** Required task **
From the opening line of the records through the line bearing "C = SC.collection", set down every line exactly.

** Records for the task **

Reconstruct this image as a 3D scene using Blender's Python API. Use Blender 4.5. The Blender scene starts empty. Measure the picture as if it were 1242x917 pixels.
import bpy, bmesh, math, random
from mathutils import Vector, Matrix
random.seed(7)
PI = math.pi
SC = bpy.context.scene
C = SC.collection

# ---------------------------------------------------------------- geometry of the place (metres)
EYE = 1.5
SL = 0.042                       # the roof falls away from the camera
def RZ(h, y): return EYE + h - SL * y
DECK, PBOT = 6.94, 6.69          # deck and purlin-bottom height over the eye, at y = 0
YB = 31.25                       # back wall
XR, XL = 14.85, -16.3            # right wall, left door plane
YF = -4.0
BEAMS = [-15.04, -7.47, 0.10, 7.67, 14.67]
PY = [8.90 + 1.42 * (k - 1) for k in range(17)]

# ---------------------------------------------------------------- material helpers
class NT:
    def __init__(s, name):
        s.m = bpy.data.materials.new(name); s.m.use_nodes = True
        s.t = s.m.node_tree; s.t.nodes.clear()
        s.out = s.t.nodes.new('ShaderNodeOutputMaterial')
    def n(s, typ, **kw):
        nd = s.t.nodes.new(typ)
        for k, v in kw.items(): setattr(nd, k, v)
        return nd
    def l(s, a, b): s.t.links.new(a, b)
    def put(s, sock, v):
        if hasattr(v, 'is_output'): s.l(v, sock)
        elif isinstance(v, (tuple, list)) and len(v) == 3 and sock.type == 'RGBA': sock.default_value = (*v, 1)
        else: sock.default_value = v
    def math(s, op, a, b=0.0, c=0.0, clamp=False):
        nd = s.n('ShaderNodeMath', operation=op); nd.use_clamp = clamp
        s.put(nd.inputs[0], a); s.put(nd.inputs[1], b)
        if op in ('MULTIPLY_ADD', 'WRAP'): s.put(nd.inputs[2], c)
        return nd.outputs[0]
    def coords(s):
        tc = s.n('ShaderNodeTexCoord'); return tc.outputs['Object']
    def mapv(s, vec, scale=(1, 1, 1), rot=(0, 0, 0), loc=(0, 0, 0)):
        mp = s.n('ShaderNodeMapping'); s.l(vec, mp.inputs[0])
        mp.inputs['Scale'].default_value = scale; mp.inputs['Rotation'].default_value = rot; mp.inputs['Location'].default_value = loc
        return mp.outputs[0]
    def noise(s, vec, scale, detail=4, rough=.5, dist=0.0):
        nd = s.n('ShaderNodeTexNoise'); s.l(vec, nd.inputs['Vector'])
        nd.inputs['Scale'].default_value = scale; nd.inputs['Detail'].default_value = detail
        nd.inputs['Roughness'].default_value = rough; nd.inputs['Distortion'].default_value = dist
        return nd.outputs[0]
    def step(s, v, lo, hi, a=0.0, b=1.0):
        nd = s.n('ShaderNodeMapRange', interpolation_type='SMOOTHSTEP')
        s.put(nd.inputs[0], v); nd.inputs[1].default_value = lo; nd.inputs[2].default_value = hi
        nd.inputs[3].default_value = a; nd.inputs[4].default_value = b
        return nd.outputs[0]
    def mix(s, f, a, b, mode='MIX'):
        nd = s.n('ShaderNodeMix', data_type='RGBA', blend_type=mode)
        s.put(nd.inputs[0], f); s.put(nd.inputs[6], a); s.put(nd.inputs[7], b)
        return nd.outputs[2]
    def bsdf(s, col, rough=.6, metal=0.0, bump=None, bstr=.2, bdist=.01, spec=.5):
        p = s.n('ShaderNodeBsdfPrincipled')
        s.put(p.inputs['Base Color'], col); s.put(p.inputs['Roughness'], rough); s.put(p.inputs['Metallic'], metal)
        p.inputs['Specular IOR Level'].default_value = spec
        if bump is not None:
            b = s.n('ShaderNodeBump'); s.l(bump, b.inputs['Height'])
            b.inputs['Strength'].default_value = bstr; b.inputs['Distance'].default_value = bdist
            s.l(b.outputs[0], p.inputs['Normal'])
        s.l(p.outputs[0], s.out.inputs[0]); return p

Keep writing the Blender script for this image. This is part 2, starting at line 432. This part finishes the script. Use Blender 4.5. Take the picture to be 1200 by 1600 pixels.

** Correct output **
Reconstruct this image as a 3D scene using Blender's Python API. Use Blender 4.5. The Blender scene starts empty. Measure the picture as if it were 1242x917 pixels.
import bpy, bmesh, math, random
from mathutils import Vector, Matrix
random.seed(7)
PI = math.pi
SC = bpy.context.scene
C = SC.collection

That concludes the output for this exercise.